Stored data:
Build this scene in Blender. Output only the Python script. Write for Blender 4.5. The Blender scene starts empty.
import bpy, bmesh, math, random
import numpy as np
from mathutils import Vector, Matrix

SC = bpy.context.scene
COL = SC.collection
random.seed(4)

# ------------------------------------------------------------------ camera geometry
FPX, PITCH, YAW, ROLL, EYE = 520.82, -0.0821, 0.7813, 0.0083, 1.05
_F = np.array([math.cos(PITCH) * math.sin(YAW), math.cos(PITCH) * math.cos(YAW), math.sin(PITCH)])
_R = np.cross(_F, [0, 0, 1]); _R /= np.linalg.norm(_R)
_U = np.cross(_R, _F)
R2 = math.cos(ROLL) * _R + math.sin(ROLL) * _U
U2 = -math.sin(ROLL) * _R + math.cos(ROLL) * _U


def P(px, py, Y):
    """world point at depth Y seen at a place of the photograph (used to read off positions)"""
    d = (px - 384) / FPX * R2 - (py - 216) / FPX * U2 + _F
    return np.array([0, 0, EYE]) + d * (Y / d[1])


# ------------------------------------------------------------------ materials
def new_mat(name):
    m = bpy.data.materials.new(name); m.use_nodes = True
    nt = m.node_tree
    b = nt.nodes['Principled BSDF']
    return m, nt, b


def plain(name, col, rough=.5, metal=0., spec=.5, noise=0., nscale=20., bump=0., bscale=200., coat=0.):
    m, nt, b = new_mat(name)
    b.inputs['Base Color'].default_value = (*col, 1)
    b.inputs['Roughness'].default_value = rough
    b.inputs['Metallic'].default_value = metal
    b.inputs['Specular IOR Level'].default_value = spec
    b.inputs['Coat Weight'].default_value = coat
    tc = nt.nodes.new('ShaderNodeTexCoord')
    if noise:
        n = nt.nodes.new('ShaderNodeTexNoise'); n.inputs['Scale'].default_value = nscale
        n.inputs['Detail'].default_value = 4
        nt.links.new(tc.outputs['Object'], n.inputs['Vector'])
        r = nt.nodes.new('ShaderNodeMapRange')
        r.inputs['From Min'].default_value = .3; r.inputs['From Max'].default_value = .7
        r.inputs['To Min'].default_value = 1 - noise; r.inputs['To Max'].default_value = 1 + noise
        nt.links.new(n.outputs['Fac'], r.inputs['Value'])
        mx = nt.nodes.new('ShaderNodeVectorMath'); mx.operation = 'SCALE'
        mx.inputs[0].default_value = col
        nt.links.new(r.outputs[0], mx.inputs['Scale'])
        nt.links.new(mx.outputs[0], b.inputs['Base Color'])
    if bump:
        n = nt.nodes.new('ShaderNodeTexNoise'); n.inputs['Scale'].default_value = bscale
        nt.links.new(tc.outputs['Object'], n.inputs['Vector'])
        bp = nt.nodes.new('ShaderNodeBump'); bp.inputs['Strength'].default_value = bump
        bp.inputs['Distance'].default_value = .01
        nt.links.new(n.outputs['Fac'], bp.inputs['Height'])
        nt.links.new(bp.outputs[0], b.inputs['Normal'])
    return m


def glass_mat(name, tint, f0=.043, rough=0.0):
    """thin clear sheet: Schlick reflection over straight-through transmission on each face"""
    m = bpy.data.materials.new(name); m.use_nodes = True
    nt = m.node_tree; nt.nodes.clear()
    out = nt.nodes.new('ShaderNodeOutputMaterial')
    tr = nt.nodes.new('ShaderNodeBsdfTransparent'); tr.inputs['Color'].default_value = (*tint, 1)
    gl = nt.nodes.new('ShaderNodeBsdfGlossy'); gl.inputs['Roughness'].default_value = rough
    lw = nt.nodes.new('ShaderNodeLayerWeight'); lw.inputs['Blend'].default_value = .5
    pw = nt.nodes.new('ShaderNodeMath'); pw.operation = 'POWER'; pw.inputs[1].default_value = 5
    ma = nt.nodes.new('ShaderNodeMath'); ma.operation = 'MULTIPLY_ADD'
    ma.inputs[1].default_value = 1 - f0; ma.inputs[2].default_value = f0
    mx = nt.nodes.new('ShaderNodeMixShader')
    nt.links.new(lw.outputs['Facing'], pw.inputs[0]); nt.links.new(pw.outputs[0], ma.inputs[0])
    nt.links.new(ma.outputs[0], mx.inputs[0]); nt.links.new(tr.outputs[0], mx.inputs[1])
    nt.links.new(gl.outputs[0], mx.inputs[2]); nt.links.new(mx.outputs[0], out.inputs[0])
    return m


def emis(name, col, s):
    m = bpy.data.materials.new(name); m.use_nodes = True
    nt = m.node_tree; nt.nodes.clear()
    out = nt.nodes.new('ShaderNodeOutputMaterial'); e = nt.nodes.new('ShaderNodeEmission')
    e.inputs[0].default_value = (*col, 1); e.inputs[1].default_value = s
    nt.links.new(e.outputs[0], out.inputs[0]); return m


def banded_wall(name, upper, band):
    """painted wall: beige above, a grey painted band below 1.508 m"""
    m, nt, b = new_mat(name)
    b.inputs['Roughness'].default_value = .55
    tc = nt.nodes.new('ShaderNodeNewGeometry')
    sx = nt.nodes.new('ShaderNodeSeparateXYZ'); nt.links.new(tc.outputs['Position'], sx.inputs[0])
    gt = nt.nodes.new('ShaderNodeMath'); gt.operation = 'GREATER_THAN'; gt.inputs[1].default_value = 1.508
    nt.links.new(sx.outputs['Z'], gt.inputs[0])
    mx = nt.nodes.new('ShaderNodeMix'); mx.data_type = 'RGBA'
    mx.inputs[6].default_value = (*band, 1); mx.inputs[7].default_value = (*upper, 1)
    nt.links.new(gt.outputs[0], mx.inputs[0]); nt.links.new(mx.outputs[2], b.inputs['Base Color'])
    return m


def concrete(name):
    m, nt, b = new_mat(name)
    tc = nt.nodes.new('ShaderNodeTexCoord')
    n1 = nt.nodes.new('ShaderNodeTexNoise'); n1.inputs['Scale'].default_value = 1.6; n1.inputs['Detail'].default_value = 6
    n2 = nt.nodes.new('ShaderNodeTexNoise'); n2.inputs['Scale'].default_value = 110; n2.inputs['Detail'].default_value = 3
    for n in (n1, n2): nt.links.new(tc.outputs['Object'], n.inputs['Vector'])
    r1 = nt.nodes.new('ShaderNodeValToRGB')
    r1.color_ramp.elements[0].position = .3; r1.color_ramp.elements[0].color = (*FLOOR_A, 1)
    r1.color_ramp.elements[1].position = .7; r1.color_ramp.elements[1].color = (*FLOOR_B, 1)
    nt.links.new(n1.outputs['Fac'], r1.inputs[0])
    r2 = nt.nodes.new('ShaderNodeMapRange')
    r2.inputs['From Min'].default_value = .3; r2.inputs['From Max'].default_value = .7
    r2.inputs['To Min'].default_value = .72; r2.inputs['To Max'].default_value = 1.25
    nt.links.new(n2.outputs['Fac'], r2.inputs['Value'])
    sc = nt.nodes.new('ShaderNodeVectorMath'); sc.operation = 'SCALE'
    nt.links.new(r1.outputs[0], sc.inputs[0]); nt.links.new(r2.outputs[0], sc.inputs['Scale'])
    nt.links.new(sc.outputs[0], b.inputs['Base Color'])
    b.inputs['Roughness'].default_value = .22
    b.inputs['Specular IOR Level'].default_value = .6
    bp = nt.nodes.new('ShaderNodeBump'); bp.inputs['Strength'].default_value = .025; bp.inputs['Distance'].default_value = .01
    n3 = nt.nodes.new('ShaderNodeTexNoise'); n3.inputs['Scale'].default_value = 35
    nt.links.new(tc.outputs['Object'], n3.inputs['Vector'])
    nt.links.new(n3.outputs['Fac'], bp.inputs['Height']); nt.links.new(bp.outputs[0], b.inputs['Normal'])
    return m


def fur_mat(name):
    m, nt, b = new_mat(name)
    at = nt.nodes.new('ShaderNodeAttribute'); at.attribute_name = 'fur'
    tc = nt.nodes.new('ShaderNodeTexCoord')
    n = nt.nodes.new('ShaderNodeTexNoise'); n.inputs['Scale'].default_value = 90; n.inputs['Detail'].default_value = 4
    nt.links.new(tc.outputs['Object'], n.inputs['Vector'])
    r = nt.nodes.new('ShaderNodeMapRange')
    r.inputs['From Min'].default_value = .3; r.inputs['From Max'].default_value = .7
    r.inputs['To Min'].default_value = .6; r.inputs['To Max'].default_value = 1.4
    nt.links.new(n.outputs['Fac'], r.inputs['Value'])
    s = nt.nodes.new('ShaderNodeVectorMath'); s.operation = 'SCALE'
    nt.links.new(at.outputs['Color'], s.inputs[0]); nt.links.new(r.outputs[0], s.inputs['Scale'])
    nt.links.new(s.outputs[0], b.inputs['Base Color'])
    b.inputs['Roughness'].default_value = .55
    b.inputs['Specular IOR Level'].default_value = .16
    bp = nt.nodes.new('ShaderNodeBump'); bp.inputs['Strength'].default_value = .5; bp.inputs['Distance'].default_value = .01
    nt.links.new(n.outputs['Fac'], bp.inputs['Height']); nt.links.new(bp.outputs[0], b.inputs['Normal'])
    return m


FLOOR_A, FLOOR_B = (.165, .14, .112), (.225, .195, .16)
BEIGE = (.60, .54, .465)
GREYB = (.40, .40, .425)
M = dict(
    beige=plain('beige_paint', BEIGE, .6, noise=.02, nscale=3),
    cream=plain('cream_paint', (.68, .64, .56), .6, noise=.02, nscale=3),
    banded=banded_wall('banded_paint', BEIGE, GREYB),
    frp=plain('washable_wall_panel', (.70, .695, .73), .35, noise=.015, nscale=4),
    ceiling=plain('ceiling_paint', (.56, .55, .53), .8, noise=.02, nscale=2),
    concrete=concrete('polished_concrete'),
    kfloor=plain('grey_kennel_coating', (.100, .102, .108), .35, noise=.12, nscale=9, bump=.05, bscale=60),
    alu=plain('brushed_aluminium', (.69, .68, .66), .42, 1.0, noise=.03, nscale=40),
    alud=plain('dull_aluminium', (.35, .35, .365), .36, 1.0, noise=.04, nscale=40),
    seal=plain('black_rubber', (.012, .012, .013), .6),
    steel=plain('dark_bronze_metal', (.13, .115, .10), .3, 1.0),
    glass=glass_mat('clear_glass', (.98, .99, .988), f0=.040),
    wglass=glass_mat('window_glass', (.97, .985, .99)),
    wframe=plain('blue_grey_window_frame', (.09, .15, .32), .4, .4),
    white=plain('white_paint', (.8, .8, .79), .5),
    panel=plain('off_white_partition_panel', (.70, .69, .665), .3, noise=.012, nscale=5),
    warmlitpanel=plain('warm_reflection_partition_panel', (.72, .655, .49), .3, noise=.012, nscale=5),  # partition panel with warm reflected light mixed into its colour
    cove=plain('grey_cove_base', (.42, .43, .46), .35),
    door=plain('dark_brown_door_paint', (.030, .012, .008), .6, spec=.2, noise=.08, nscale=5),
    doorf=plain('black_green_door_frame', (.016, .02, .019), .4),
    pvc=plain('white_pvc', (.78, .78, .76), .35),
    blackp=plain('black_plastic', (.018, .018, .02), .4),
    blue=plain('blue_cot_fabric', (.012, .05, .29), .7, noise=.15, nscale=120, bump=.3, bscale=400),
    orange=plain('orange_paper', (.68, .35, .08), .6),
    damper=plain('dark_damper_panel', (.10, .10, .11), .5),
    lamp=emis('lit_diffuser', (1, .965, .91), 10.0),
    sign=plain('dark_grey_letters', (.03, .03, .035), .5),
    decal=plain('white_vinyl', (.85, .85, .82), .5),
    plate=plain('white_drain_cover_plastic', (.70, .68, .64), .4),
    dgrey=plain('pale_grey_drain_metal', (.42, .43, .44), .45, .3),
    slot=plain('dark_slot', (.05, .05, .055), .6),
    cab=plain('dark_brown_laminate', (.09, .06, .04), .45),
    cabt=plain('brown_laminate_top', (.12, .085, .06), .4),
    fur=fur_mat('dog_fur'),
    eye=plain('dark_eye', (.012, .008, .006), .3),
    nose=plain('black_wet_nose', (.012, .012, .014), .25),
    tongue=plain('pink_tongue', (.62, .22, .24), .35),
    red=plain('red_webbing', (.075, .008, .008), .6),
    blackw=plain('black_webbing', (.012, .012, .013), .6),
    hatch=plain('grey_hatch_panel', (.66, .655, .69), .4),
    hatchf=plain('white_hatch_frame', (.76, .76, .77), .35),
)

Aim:
Return a word-for-word copy of the lines from the beginning of the listing to the line holding "random.seed(4)", both kept.

The completed task:
Build this scene in Blender. Output only the Python script. Write for Blender 4.5. The Blender scene starts empty.
import bpy, bmesh, math, random
import numpy as np
from mathutils import Vector, Matrix

SC = bpy.context.scene
COL = SC.collection
random.seed(4)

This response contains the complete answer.